Exercise requirements:
Give back an exact copy of the lines from the start of the material through the line bearing "s.grid(v, f, m)". Include both ends and nothing else.

_____

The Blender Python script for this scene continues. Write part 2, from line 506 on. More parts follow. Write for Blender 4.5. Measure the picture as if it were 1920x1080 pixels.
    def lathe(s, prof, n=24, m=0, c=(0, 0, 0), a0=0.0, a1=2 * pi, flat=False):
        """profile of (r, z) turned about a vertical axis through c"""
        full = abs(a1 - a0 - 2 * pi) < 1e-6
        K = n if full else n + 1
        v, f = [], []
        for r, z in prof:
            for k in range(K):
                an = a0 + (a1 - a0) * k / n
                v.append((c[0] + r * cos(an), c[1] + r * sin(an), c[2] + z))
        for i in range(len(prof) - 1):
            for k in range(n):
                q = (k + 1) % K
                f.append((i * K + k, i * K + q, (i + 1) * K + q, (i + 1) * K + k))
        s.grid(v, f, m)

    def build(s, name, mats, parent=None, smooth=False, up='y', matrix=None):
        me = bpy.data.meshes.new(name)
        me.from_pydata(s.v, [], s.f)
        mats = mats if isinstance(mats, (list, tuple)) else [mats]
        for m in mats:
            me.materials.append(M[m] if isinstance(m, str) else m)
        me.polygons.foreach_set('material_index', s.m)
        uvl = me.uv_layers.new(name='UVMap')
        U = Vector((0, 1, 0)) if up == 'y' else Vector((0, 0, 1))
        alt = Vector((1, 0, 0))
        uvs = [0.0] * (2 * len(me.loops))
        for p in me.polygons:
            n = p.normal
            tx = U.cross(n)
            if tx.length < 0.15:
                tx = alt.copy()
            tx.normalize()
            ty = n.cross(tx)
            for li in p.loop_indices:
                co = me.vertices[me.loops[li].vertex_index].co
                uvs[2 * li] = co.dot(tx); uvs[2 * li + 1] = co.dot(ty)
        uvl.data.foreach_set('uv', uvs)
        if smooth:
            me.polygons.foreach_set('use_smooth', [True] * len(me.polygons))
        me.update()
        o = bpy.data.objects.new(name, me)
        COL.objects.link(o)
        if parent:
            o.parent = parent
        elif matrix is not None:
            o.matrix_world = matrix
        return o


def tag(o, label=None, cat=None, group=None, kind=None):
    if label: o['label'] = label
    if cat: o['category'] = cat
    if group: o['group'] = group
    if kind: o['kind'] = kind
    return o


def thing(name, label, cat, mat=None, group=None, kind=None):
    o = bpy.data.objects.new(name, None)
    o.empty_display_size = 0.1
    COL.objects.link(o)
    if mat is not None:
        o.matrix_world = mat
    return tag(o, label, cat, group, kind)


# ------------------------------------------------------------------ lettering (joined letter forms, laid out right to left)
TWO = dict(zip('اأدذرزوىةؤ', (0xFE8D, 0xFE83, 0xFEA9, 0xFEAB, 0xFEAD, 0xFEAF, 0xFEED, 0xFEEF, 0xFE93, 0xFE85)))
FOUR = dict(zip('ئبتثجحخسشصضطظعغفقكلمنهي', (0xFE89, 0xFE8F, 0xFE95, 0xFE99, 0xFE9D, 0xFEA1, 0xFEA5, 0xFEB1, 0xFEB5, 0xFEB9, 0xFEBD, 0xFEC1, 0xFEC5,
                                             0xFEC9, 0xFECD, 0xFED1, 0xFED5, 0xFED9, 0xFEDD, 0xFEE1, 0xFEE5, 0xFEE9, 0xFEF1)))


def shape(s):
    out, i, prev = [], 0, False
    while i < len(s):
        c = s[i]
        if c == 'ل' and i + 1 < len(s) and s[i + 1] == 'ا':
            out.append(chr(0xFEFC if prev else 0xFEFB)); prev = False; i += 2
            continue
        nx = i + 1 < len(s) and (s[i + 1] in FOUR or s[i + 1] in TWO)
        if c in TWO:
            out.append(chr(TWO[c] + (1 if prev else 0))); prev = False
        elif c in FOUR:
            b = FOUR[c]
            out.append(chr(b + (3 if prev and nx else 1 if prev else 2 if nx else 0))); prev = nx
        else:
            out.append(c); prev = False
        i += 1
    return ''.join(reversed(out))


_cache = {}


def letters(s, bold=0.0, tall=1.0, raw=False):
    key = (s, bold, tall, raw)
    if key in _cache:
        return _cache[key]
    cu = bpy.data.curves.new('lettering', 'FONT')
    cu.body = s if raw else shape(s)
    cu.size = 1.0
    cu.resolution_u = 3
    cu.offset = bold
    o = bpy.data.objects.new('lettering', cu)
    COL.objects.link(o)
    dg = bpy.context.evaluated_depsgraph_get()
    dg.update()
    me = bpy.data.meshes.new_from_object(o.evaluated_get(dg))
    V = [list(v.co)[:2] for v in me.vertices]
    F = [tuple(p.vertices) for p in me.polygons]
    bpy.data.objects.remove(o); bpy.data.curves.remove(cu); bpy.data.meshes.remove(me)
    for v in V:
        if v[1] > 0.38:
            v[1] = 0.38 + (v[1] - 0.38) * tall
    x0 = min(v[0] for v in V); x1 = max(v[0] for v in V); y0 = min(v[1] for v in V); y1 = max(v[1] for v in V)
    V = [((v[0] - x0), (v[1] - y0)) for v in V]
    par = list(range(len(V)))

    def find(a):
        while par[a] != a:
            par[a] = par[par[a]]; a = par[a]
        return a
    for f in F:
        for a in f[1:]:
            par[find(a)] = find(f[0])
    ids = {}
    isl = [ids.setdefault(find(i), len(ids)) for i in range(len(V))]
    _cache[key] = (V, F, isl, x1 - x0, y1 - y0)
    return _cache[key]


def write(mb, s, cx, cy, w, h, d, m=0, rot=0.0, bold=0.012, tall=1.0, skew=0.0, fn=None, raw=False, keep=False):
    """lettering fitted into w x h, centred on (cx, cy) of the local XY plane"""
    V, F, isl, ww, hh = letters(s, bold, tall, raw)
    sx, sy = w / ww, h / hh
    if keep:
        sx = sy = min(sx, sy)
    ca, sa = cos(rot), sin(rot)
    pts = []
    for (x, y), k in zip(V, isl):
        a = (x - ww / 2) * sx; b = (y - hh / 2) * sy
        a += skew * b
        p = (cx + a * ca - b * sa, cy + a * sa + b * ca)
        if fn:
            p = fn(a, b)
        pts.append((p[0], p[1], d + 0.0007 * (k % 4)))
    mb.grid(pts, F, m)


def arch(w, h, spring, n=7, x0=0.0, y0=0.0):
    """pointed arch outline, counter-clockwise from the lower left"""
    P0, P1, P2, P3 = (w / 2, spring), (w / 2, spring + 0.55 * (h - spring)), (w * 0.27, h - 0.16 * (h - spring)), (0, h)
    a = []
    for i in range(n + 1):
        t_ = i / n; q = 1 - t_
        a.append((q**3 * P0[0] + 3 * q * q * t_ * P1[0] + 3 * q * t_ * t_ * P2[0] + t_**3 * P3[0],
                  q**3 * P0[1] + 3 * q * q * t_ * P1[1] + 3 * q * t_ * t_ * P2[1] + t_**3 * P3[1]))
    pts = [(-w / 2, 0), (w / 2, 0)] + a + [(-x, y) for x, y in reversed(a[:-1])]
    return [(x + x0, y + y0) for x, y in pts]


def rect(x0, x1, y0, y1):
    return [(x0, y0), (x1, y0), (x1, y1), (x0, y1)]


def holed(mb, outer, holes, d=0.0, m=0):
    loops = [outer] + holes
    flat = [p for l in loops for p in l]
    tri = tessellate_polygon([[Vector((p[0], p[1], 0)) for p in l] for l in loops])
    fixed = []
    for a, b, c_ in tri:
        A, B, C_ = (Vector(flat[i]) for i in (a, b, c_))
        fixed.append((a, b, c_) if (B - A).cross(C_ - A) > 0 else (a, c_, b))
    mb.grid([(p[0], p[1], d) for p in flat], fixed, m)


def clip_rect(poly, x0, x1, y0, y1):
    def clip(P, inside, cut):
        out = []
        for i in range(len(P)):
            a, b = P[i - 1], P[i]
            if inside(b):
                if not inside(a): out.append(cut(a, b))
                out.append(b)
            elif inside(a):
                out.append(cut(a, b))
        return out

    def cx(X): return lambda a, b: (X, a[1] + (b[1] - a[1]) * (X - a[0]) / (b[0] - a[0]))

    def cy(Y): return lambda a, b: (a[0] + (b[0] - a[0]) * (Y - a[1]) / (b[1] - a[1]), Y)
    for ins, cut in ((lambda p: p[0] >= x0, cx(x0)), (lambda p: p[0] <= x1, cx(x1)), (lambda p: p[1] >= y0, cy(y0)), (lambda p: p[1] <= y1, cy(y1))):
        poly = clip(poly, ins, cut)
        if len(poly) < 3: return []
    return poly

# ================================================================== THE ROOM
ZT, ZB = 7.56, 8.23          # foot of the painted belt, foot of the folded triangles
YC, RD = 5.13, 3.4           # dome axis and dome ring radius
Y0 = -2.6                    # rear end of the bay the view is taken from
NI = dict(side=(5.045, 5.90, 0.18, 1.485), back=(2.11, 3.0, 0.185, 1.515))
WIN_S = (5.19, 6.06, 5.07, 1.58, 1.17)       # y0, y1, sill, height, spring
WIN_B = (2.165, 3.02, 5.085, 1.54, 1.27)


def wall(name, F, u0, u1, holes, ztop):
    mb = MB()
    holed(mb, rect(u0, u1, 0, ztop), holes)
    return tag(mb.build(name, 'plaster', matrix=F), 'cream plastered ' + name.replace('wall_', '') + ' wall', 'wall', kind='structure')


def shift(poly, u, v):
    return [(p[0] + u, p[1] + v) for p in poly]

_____

Output of the exercise:
The Blender Python script for this scene continues. Write part 2, from line 506 on. More parts follow. Write for Blender 4.5. Measure the picture as if it were 1920x1080 pixels.
    def lathe(s, prof, n=24, m=0, c=(0, 0, 0), a0=0.0, a1=2 * pi, flat=False):
        """profile of (r, z) turned about a vertical axis through c"""
        full = abs(a1 - a0 - 2 * pi) < 1e-6
        K = n if full else n + 1
        v, f = [], []
        for r, z in prof:
            for k in range(K):
                an = a0 + (a1 - a0) * k / n
                v.append((c[0] + r * cos(an), c[1] + r * sin(an), c[2] + z))
        for i in range(len(prof) - 1):
            for k in range(n):
                q = (k + 1) % K
                f.append((i * K + k, i * K + q, (i + 1) * K + q, (i + 1) * K + k))
        s.grid(v, f, m)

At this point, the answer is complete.